New Treasury Secretary Steven Mnuchin told CNBC last week that the stock market’s gains “absolutely” were a vote of confidence about the Trump administration’s efforts.

Fresh cash from investors keeps pouring into stocks.

Vanguard Group Inc., the giant mutual-fund operator known for its funds that track stock indexes, reported $27.5 billion in net cash inflows for its U.S.-based funds in January — a record one-month sum for the company and a 23% increase from January 2016.

But corporate profits will need to keep growing to justify the higher stock prices. For instance, the price-to-earnings ratio of the stocks in the S&P 500 currently is 21.7 for the trailing 12 months, well above the historical average of 15.5, according to research firm Birinyi Associates.

That ratio drops to a more reasonable, if still frothy, 18.2 when looking at the S&P 500 earnings expected for the next 12 months, which might include the initial benefit of reduced tax rates, Birinyi estimates.
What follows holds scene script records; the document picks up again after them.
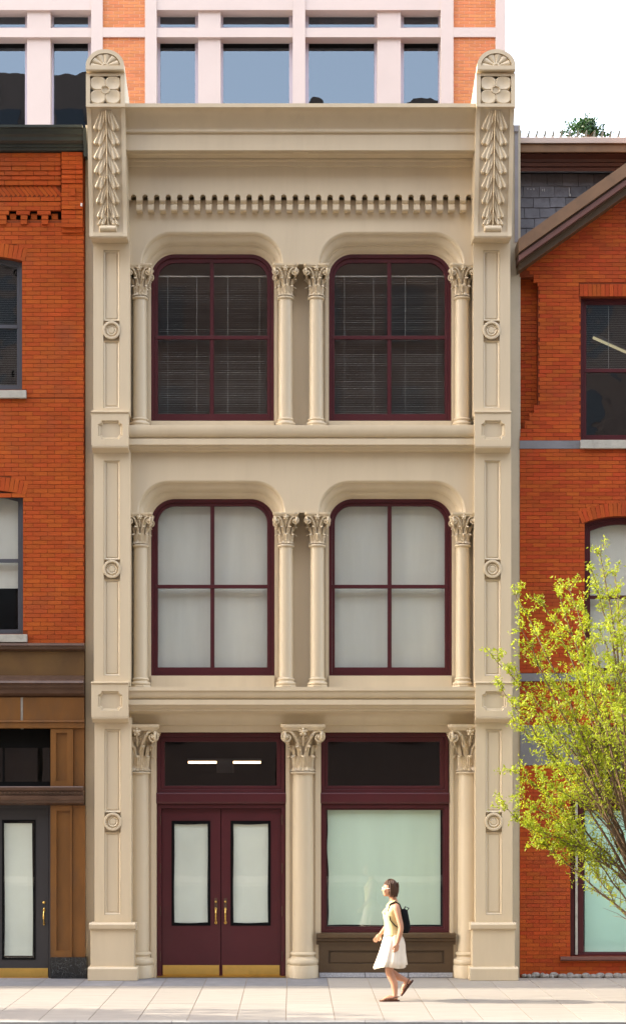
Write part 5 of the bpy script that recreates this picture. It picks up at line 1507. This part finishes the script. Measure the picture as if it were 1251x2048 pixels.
tips_px=[(993,1325,-.1),(1006,1384,.1),(1012,1622,.0),(1032,1192,.15),(1046,1262,-.3),(1030,1450,.3),(1048,1600,-.3),(1034,1545,.25),(1092,1215,.3),(1118,1196,-.2),(1138,1180,.1),
 (1165,1225,.5),(1203,1112,0),(1187,1150,-.3),(1228,1150,.35),(1150,1290,-.6),(1080,1330,.5),(1070,1420,-.5),(1105,1500,.6),(1090,1570,-.5),(1100,1690,0),(1128,1660,.3),(1068,1660,-.2),
 (1160,1700,.25),(1120,1620,.1),(1200,1260,-.7),(1240,1240,.6),(1260,1330,-.5),(1285,1180,0),(1160,1400,.8),(1210,1380,-.9),(1190,1560,.7),(1250,1450,.9),(1262,1600,-.4),(1175,1330,-.2),(1122,1380,-.1),(1145,1470,.2)]
rt=[]
rng2=random.Random(3)
for k in range(16):
    rt.append((1290+rng2.uniform(20,290),1140+rng2.uniform(0,1)*480,rng2.uniform(-1.2,1.2)))
bxp=TP(1298,1960,0)
tree('young street tree with yellow-green spring leaves at the right edge', (bxp[0],YT,0), [TP(*t) for t in tips_px+rt], 5, .048, 56, .055, Z(1800,YT))
# a second street tree left of the frame casts the soft dapple on the pavement
lt=[]
for k in range(30):
    a=rng2.uniform(0,6.28); r_=rng2.uniform(.3,1.7); lt.append((-10.6+r_*math.cos(a),-4.0+r_*.62*math.sin(a),2.4+rng2.uniform(0,3.4)))
tree('street tree beyond the left edge whose shadow dapples the kerb side of the pavement', (-10.6,-3.15,0), lt, 9, .10, 30, .05, 1.7, .8)

# ================================================================== PERSON
YP=-2.66
def W(px,py,dy=0.0): s_=(D+YP)/F; return Vector(((px-XV)*s_, YP+dy, H+(YH-py)*s_))
FEET=W(786,2002)
pn = thing('person','woman in pale yellow sleeveless top and white skirt walking left past the green display window','person',(FEET.x,YP,0))
m = MB()
def seg(a,b,ra,rb,n=12,steps=6,bulge=0):
    a,b=Vector(a),Vector(b)
    m.tube([a+(b-a)*k/steps for k in range(steps+1)],[ra+(rb-ra)*k/steps+bulge*math.sin(math.pi*k/steps) for k in range(steps+1)],n)
def chain(pts,rad,n=12):
    # smooth chain via catmull-rom
    P=[Vector(p) for p in pts]; out=[];rr=[]
    for i in range(len(P)-1):
        p0=P[max(i-1,0)];p1=P[i];p2=P[i+1];p3=P[min(i+2,len(P)-1)]
        for k in range(5):
            t=k/5; out.append(.5*((2*p1)+(p2-p0)*t+(2*p0-5*p1+4*p2-p3)*t*t+(-p0+3*p1-3*p2+p3)*t**3)); rr.append(rad[i]+(rad[i+1]-rad[i])*t)
    out.append(P[-1]); rr.append(rad[-1]); m.tube(out,rr,n)
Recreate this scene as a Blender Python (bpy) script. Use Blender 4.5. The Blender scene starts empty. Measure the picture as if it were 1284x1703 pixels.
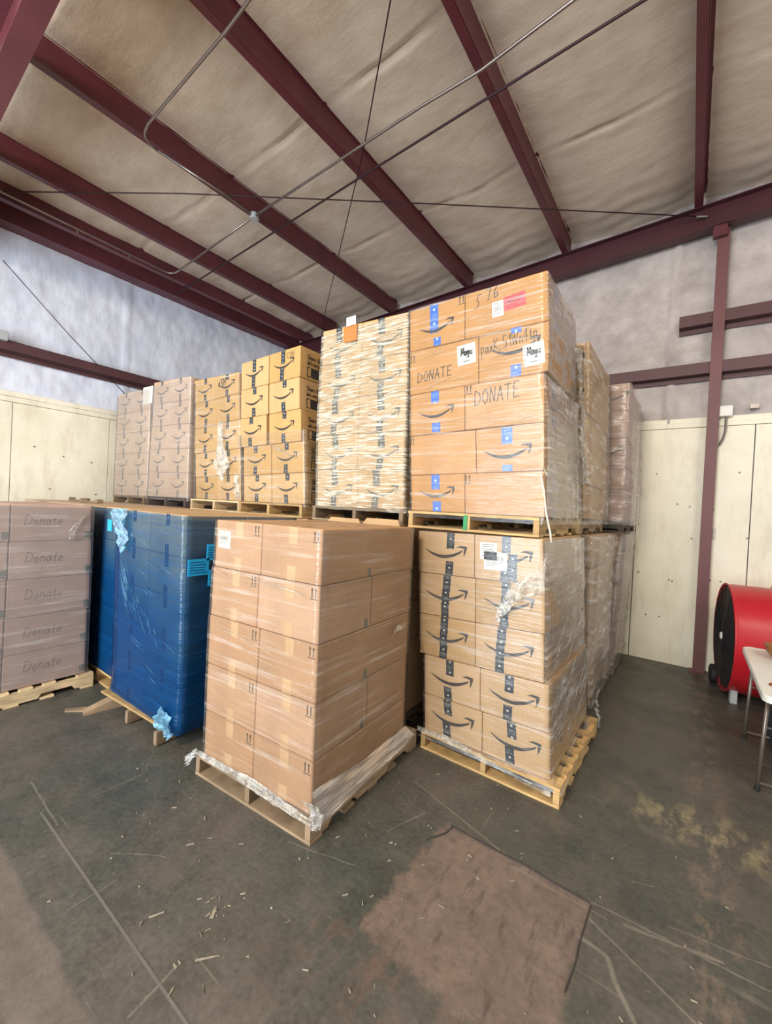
import bpy, bmesh, math, random
from mathutils import Vector, Matrix
R = math.radians
random.seed(11)
S = bpy.context.scene
COL = S.collection

# ------------------------------------------------------------------ camera
yaw, pit, rol, FPX = R(36.021), R(0.617), R(2.948), 697.6
f = Vector((-math.sin(yaw)*math.cos(pit), math.cos(yaw)*math.cos(pit), -math.sin(pit)))
r0 = Vector((math.cos(yaw), math.sin(yaw), 0)); u0 = r0.cross(f)
rr = math.cos(rol)*r0 + math.sin(rol)*u0; uu = -math.sin(rol)*r0 + math.cos(rol)*u0
cd = bpy.data.cameras.new('camera'); cam = bpy.data.objects.new('camera', cd); COL.objects.link(cam)
M = Matrix.Identity(4)
for i in range(3):
    M[i][0] = rr[i]; M[i][1] = uu[i]; M[i][2] = -f[i]
M.translation = Vector((0, 0, 1.83)); cam.matrix_world = M
cd.sensor_fit = 'VERTICAL'; cd.sensor_height = 24; cd.lens = 24*FPX/1703; cd.clip_start = .05; cd.clip_end = 100
S.camera = cam
S.view_settings.view_transform = 'Standard'; S.view_settings.look = 'None'
S.view_settings.gamma = 1; S.view_settings.use_curve_mapping = False
S.view_settings.exposure = 0.55
S.cycles.max_bounces = 8; S.cycles.transparent_max_bounces = 16
S.cycles.diffuse_bounces = 4; S.cycles.glossy_bounces = 3
S.cycles.caustics_reflective = False; S.cycles.caustics_refractive = False

# ------------------------------------------------------------------ light
W = bpy.data.worlds.new('World'); S.world = W; W.use_nodes = True
bg = W.node_tree.nodes['Background']; bg.inputs[0].default_value = (.93, .96, 1, 1); bg.inputs[1].default_value = .62
def area(name, loc, target, sx, sy, power, color):
    l = bpy.data.lights.new(name, 'AREA'); l.shape = 'RECTANGLE'; l.size = sx; l.size_y = sy; l.energy = power; l.color = color
    o = bpy.data.objects.new(name, l); COL.objects.link(o); o.location = loc
    o.rotation_euler = (Vector(target)-Vector(loc)).to_track_quat('-Z', 'Y').to_euler(); return o
area('dock_door_daylight', (-3.0, -5.0, 2.2), (-6.0, 3, 3.4), 4.2, 4.0, 520, (.78, .88, 1))
area('bay_lamp', (-1.0, -4.2, 4.9), (-1.9, 2.6, 1.4), 1.6, .8, 265, (1, .91, .76))
area('bay_lamp', (2.6, 1.2, 5.1), (1.4, 3.6, 0), 1.3, .6, 60, (1, .90, .74))

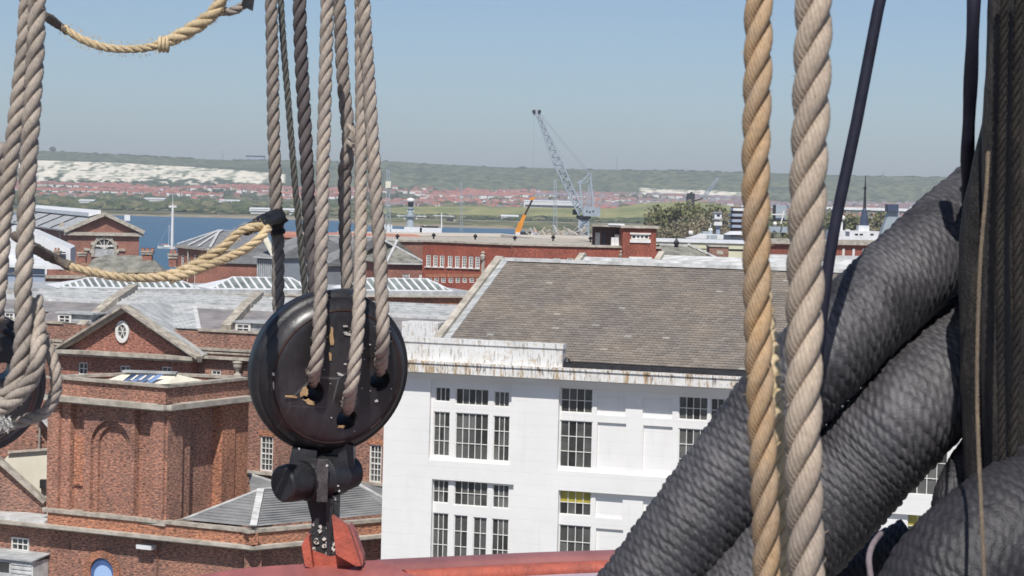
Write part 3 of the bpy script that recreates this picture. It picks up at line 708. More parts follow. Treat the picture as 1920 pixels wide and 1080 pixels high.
# lantern on the roof
c = (pL + pC + pR + pB) / 4; c.z = z_s1 + .1
la = [PZ(190, 716, zt - .15), PZ(312, 720.5, zt - .15), PZ(398, 717, zt - .15), PZ(300, 703, zt - .15)]
r1_, r2_ = PZ(238, 698.5, zt + .35), PZ(332, 702, zt + .35)
mb = MB(); mb.poly([la[0], la[1], (r1_ + r2_) / 2, r1_]); mb.poly([la[1], la[2], r2_, (r1_ + r2_) / 2]); mb.poly([la[2], la[3], r2_]); mb.poly([la[3], la[0], r1_, r2_])
mb.poly([p for p in la]); lan = mb.build('lantern_roof', M['cream'], tw)
def bil(a, b_, c_, d_, u, v): return a * (1 - u) * (1 - v) + b_ * u * (1 - v) + c_ * u * v + d_ * (1 - u) * v
q4 = [PZ(226, 716.5, zt - .14), PZ(285, 719.5, zt - .14), PZ(310, 702.5, zt + .36), PZ(246, 701, zt + .36)]
for k in range(4):
    u0, u1 = k / 4 + .03, (k + 1) / 4 - .03; up = Vector((0, 0, .03)); g = MB()
    g.poly([bil(*q4, u, v) + up for u, v in ((u0, .05), (u1, .05), (u1, .95), (u0, .95))]); g.build('pane', M['glass_blue'], lan)
mb = MB(); mb.beam(r1_ + Vector((-.2, 0, .08)), r2_ + Vector((0, 0, .08)), .5, .12); mb.build('lantern_cap', M['lead'], tw)
# ---- lower storey
zl1, zl0 = 9.9, 9.0
gA = PZ(-60, 971, zl0); gK = PZ(475, 1027, zl0); gR = PZ(725, 1004, zl0)
ls = thing('brick_lower_storey', 'low brick storey with stone cornice and slate hips wrapped round the foot of the tower', 'building', (gK.x, gK.y, 3))
G1 = Fac((gA.x, gA.y), (gK.x, gK.y)); G2 = Fac((gK.x, gK.y), (gR.x, gR.y))
sK = G1.L; sA = G1.hit(80, 960)[0]
mb = MB(); G1.wall(mb, 0, sK, 3, zl0 - .1, d=-.85); G2.wall(mb, 0, G2.L + 4, 3, zl0 - .1, d=-.85); mb.build('wall', M['brick'], ls)
mb = MB(); G1.wall(mb, sA, sK, zl0, zl1 - .18, d=-.45); G2.wall(mb, 0, G2.L + 4, zl0, zl1 - .18, d=-.45)
mb.poly([G1.pt(sA, zl0, -.45), G1.pt(sA, zl1 - .2, -.45), G1.pt(sA, zl1 - .2, -3), G1.pt(sA, zl0, -3)]); mb.build('parapet', M['brick_orange'], ls)
mb = MB(); G1.box(mb, -1, sK, zl0 - .12, zl0 + .06, -.9, .02); G1.box(mb, -1, sK - .12, zl0 - .24, zl0 - .122, -.9, -.35)
G2.box(mb, .001, G2.L + 4, zl0 - .12, zl0 + .06, -.9, .02); G2.box(mb, .001, G2.L + 4, zl0 - .24, zl0 - .122, -.9, -.35); mb.build('cornice', M['stone'], ls)
mb = MB(); G1.box(mb, sA - .1, sK - .15, zl1 - .18, zl1, -.85, -.33); G2.box(mb, -.15, G2.L + 4, zl1 - .18, zl1, -.85, -.33); mb.build('coping', M['stone_dirty'], ls)
mb = MB(); G1.box(mb, 0, sA - .1, zl0 + .061, zl0 + .22, -2.5, -.3); mb.build('gutter_sheet', M['lead_pale'], ls)
# round-headed window with blue glazing, brick arch over
cx, rr_ = G1.hit(193, 1065, -.85)[0], .78; zcx = G1.hit(193, 1072, -.85)[1]
mb = MB()
for k in range(22):
    a, b2 = math.pi * k / 22 + .012, math.pi * (k + 1) / 22 - .012
    mb.hexa([G1.pt(cx - q * math.cos(an), zcx + q * math.sin(an), dd) for dd in (-.849, -.72) for (q, an) in ((rr_, a), (rr_ + .42, a), (rr_ + .42, b2), (rr_, b2))])
G1.box(mb, cx - rr_ - .42, cx - rr_, zcx - 4, zcx, -.849, -.72); G1.box(mb, cx + rr_, cx + rr_ + .42, zcx - 4, zcx, -.849, -.72)
aw = mb.build('arched_window_surround', M['brick_orange'], ls)
mb = MB(); mb.poly([G1.pt(cx - rr_ * math.cos(math.pi * k / 20), zcx + rr_ * math.sin(math.pi * k / 20), -.83) for k in range(21)] + [G1.pt(cx + rr_, zcx - 4, -.83), G1.pt(cx - rr_, zcx - 4, -.83)])
M['glass_sky'] = glassy('sky_blue_board', (.07, .13, .30), .25, .1); mb.build('pane', M['glass_sky'], aw)
mb = MB(); mb.poly([G1.pt(cx + .05 - .62 * math.cos(math.pi * k / 20), zcx - .25 + .62 * math.sin(math.pi * k / 20), -.81) for k in range(21)] + [G1.pt(cx + .67, zcx - 4, -.81), G1.pt(cx - .57, zcx - 4, -.81)])
M['board_blue'] = simple('pale_blue_board', (.40, .56, .82), (.36, .52, .80), .5, .5, None, .05); mb.build('inner_board', M['board_blue'], aw)
window(G1, ls, G1.rect(24, 1008, 56, 1032, -.85), 3, 2, -.78, bw=.05, sill=.12)
mb = MB(); r_ = G1.rect(256, 1022, 284, 1030, -.3); G1.box(mb, *r_, -.84, -.25); mb.build('bulkhead_lamp', M['white_metal'], ls)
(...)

Mnuchin said last week that the White House wants to overhaul the tax code by August, but it remains unclear whether the changes would apply to 2017 earnings.

Although details of Trump’s tax-cut plan have yet to be revealed, “the latest headlines out of Washington and actual earnings results have given us no reason to change our belief that policy changes may add meaningfully to earnings growth once implemented,” Burt White, chief investment officer of LPL Financial, said in a report last week.

The stock market believes that less regulation is going to mean more growth, and the Trump administration so far has stayed really strong on that message.

— John Bollinger, president of Bollinger Capital Management Inc. in Redondo Beach

Bollinger said that while the timing of those policy changes remains unknown, investors are unshaken in their belief that they’re coming.

“The stock market believes that less regulation is going to mean more growth, and the Trump administration so far has stayed really strong on that message,” Bollinger said. “The message has not varied one whit.”

Others agreed but noted that the gains from any Trump policy changes won’t come quickly.

“We expect investors will soon de-rate their expectations” of earnings growth in 2017 “as they face the reality” that a positive impact from tax reform “will not occur until 2018,” the Goldman Sachs analysts wrote.

In the meantime, the U.S. economy has been giving off mixed signals. The economy overall grew at a tepid annual rate of 1.9% in the fourth quarter of last year, and some economists expect that growth to increase to 2.2% or more this year.

Job growth picked up in January, and existing home sales rose in January at the fastest pace since 2007. But industrial production fell in January, led by a drop in utilities’ production because of unseasonably warm weather.

Stocks are unlikely to be derailed by a surge in interest rates, with the Federal Reserve Board expected to lift its benchmark short-term rate by only modest amounts two or three times during the rest of the year. The rate now stands at 0.5% to 0.75%.

Bond prices have fallen, and their yields have risen, amid speculation that rates and inflation will climb as the economy shows added growth.

The yield on the 10-year Treasury note, for instance, stood at 2.31% Friday, up from 1.85% when Trump was elected. But as rate fears have ebbed in recent weeks, that yield has drifted down from 2.52% a month earlier.

David Dietze, chief investment strategist at Point View Wealth Management Inc., nonetheless said “we remain cautious” with stock prices at current levels.

“There’s been much buying on the promise of tax reform, regulatory relief and infrastructure spending, yet the details and the timing remain unclear,” Dietze said in a note to clients last week. “Investors risk buying on the rumor and may be disappointed when they see the actual plans.”

Dietze added another warning to investors that could apply only to the new era of a Trump White House: “Concern, too, surrounds the unpredictability of Mr. Trump, with any comment or tweet having the potential to cause market participants to have second doubts about this presidency.”